◆ Stored data:
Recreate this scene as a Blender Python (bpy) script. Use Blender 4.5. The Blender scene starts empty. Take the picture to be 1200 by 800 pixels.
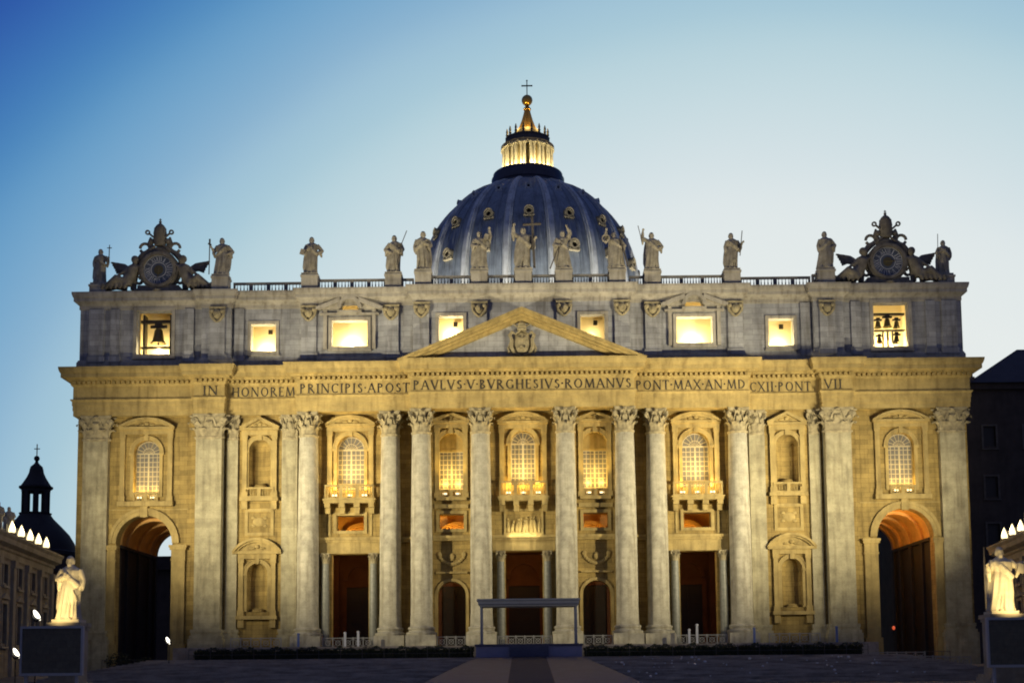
import bpy, math, random
from mathutils import Vector, Matrix
random.seed(7)
R = math.radians
S = bpy.context.scene
COL = S.collection

# ------------------------------------------------------------------ camera
cam = bpy.data.cameras.new('camera')
cam.sensor_width = 36.0
cam.lens = 1537.4 / 1200 * 36
cam.shift_y = 241.1 / 1200
cam.clip_end = 3000
cam.clip_start = 0.5
co = bpy.data.objects.new('camera', cam)
COL.objects.link(co)
co.location = (-0.16, -166.0, -3.8)
co.matrix_world = (Matrix.Translation(co.location) @ Matrix.Rotation(R(0.467), 4, 'Z')
                   @ Matrix.Rotation(R(90 + 5.649), 4, 'X') @ Matrix.Rotation(-R(0.499), 4, 'Z'))
S.camera = co

# ------------------------------------------------------------------ sky
W = bpy.data.worlds.new('World')
S.world = W
W.use_nodes = True
nt = W.node_tree
nt.nodes.clear()
def lin(c):
    return tuple((v / 255 / 12.92) if v / 255 < 0.04045 else ((v / 255 + 0.055) / 1.055) ** 2.4 for v in c) + (1,)
tc = nt.nodes.new('ShaderNodeTexCoord')
dt = nt.nodes.new('ShaderNodeVectorMath'); dt.operation = 'DOT_PRODUCT'
gaz = 0.16
dt.inputs[1].default_value = (math.sin(gaz), math.cos(gaz), 0.0)     # direction of the afterglow behind the church
ac = nt.nodes.new('ShaderNodeMath'); ac.operation = 'ARCCOSINE'
dv = nt.nodes.new('ShaderNodeMath'); dv.operation = 'DIVIDE'; dv.inputs[1].default_value = math.pi
nzs = nt.nodes.new('ShaderNodeTexNoise'); nzs.inputs['Scale'].default_value = 2.2; nzs.inputs['Detail'].default_value = 3
nzm = nt.nodes.new('ShaderNodeMath'); nzm.operation = 'MULTIPLY_ADD'; nzm.inputs[1].default_value = 0.012; nzm.inputs[2].default_value = -0.006
adn = nt.nodes.new('ShaderNodeMath'); adn.operation = 'ADD'
rp = nt.nodes.new('ShaderNodeValToRGB'); rp.color_ramp.interpolation = 'CARDINAL'
stops = [(0.0, (236, 238, 236)), (0.098, (229, 235, 234)), (0.122, (217, 228, 231)), (0.155, (180, 208, 219)),
         (0.173, (146, 184, 210)), (0.198, (92, 147, 194)), (0.225, (44, 86, 165)), (0.30, (46, 72, 132)),
         (0.50, (70, 80, 122)), (1.0, (84, 90, 118))]
el = rp.color_ramp.elements
while len(el) > 1:
    el.remove(el[-1])
el[0].position = stops[0][0]; el[0].color = lin(stops[0][1])
for p, c in stops[1:]:
    e = el.new(p); e.color = lin(c)
bg = nt.nodes.new('ShaderNodeBackground'); bg.inputs['Strength'].default_value = 1.0
wo = nt.nodes.new('ShaderNodeOutputWorld')
L = nt.links.new
sv = nt.nodes.new('ShaderNodeVectorMath'); sv.operation = 'MULTIPLY'; sv.inputs[1].default_value = (0.90, 1.0, 1.06)
sn = nt.nodes.new('ShaderNodeVectorMath'); sn.operation = 'NORMALIZE'
L(tc.outputs['Generated'], sv.inputs[0]); L(sv.outputs[0], sn.inputs[0])
L(sn.outputs[0], dt.inputs[0]); L(dt.outputs['Value'], ac.inputs[0]); L(ac.outputs[0], dv.inputs[0])
L(tc.outputs['Generated'], nzs.inputs['Vector']); L(nzs.outputs['Fac'], nzm.inputs[0])
L(dv.outputs[0], adn.inputs[0]); L(nzm.outputs[0], adn.inputs[1]); L(adn.outputs[0], rp.inputs['Fac'])
L(rp.outputs['Color'], bg.inputs['Color']); L(bg.outputs[0], wo.inputs['Surface'])

S.view_settings.view_transform = 'Standard'
try: S.view_settings.look = 'None'
except Exception: pass
S.view_settings.exposure = 0.0
S.view_settings.gamma = 1.0
S.view_settings.use_curve_mapping = False
S.cycles.filter_width = 1.9
S.cycles.max_bounces = 5
S.cycles.sample_clamp_indirect = 4.0
S.cycles.use_light_tree = True

WARM = (1.0, 0.80, 0.42)
GOLD = (1.0, 0.66, 0.17)
AMBER = (1.0, 0.50, 0.11)
def point(name, loc, power, color=WARM, radius=0.25):
    l = bpy.data.lights.new(name, 'POINT'); l.energy = power; l.color = color; l.shadow_soft_size = radius
    o = bpy.data.objects.new(name, l); o.location = loc; COL.objects.link(o); return o
def spot(name, loc, target, power, angle, color=WARM, blend=0.6, radius=0.35):
    l = bpy.data.lights.new(name, 'SPOT'); l.energy = power; l.color = color; l.spot_size = R(angle)
    l.spot_blend = blend; l.shadow_soft_size = radius
    o = bpy.data.objects.new(name, l); o.location = loc
    o.rotation_euler = (Vector(target) - Vector(loc)).to_track_quat('-Z', 'Y').to_euler()
    COL.objects.link(o); return o
# floodlights standing on the roofs of the two wings, thrown onto the front of the church
def wing_x(y): return 57.4 - 0.135 * (-10 - y)
for s in (-1, 1):
    k = 0.90 if s < 0 else 0.94
    for (y, tx, tz, p, a) in [(-16, 45, 22, 6000, 114), (-25, 38, 25, 19500, 98), (-33, 25, 26.5, 47000, 82), (-42, 8, 27, 140000, 67)]:
        spot('wing_floodlight_beam', (s * (wing_x(y) - 1.8), y, 13.0), (s * tx, -1, tz), p * k, a, (1.0, 0.86, 0.55), 1.0)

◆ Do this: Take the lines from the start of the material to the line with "S.camera = co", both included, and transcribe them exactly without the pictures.

◆ Answer to the problem:
Recreate this scene as a Blender Python (bpy) script. Use Blender 4.5. The Blender scene starts empty. Take the picture to be 1200 by 800 pixels.
import bpy, math, random
from mathutils import Vector, Matrix
random.seed(7)
R = math.radians
S = bpy.context.scene
COL = S.collection

# ------------------------------------------------------------------ camera
cam = bpy.data.cameras.new('camera')
cam.sensor_width = 36.0
cam.lens = 1537.4 / 1200 * 36
cam.shift_y = 241.1 / 1200
cam.clip_end = 3000
cam.clip_start = 0.5
co = bpy.data.objects.new('camera', cam)
COL.objects.link(co)
co.location = (-0.16, -166.0, -3.8)
co.matrix_world = (Matrix.Translation(co.location) @ Matrix.Rotation(R(0.467), 4, 'Z')
                   @ Matrix.Rotation(R(90 + 5.649), 4, 'X') @ Matrix.Rotation(-R(0.499), 4, 'Z'))
S.camera = co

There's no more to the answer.